A great Mahayana Buddhist is Asanga (lit., unbound) who lived in what is now Kandahara in Afghanistan around the 4th century CE (some argue the 5th century). There is a great deal of myth that makes up his biography so that it is difficult for modern scholars to separate historical fact from myth. According to tradition, after a great spiritual struggle, eventually Asanga, ascending to Tusita heaven, was able to receive and master five teachings directly from Bodhisattva Maitreya, the future Buddha (I suspect this was an invention by Asanga to give this own spiritual attainment credibility). Of course, modern scholars have different theories which I won’t dive into except to say the works attributed to Asanga or Maitreya or Maitreyanatha are worth our time to study.
It is believed that both Asanga and his younger brother, Vasubandhu, were behind the development of Yogacara ‘the practice of yoga’ (also called Vijñânavâda) which could be argued is almost indistinguishable from Advaita Vedanta (non-dualistic Vedanta).
Asanga wants us to understand that our subjective world and the objective world, out there, are at bottom constituted of Mind. In this respect, their seeming duality is illusory. When we remove the subject/object representations (vijñapti) what is left is formless and far from any subject/object representation. In this spiritual vision, ordinary things familiar to us like mountains and rivers; even our ordinary thoughts and emotions, while seeming to be different and unique, are not beyond Mind, being in this respect only name & form (namarupa). Asanga also speaks of gaining one’s atman or Self which is pure (shudda).
“In the pure removing, the Buddhas have always found a way by their non-self, obtaining the purity of the self [shuddhâtmâ] and arriving at the greateness of self [mahâtmâ]” ( Mahâyânasûtralamkara IX, 23).

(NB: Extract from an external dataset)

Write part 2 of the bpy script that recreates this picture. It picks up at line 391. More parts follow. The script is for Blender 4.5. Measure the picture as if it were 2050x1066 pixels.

According to Asanga, this purity of Self is the real meaning of empty or shunya. We are not to conclude that empty means nothing, but that the purity of Self is completely empty of perturbations or disturbances which occlude it. We might think of Self, like pure Mind, to be a pure field. Such a pure, empty reality, according to Asanga, pervades the world like space. This, by the way, is not a metaphyscical theory—it can be realized by means of yoga.